When it comes to hurdles, ad industry executives also acknowledge large CPG and other clients are still wary of advertising with a company that sells competing private-label brands. Amazon now offers its own products in more than a dozen categories, including pet supplies, home goods, and groceries.

“What we hear from a lot of clients, particularly the CPG giants, is, ‘Why am I going to sell on Amazon when they have their own private-label products?’” said Cooper Smith, who heads Amazon-related research for digital consulting and research firm L2 Inc. They might worry, for example, that Amazon will favor its own products in organic search results over third-party competitors.

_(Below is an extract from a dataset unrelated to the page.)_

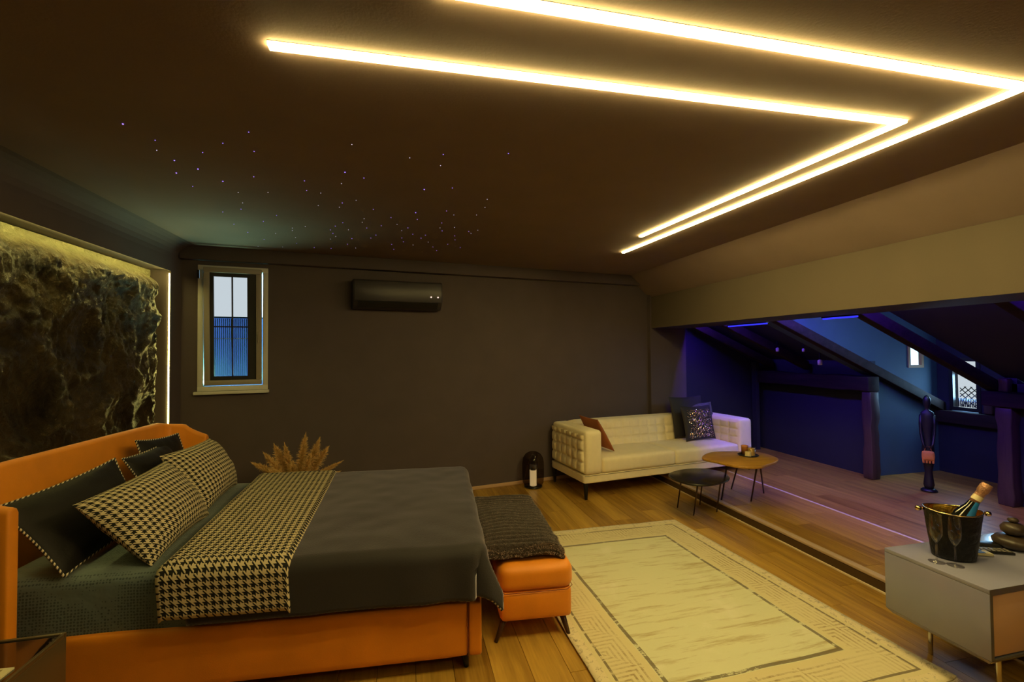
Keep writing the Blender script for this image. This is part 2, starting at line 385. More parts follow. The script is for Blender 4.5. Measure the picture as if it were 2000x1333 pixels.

“Ultimately, it’s about trust and [Amazon] rolling out new initiatives slowly so that brands understand how to use them and how effective they are,” Cooper told CMO.com. For its part, Amazon told CMO.com it treats all advertisers and products, including its own branded ones, equally, to ensure the best customer experience.

Further, Saurabh Sharma, Amazon’s director of worldwide advertising platforms, maintains the company enjoys a particular advantage in being able to show marketers the impact of campaigns on buying and other customer interactions.

“Understanding what worked and using that to drive more effective media plans is a relatively new trend for marketers because they’re getting more adept at understanding what it means within an e-commerce environment,” Sharma told CMO.com.

Regardless, much of the recent buzz around advertising on Amazon centers on newer ventures, including Prime Video and its Echo device. The company, for example, began experimenting with ad-supported programming last year in its reality show The Fashion Fund. And companies such as Uber and Domino’s have built branded services into Alexa on the Echo.

How much additional ad revenue Amazon will eventually get directly from such properties is hard to predict. But they’ll provide Amazon even more consumer data it can sift through to help marketers reach audiences on or beyond Amazon.com.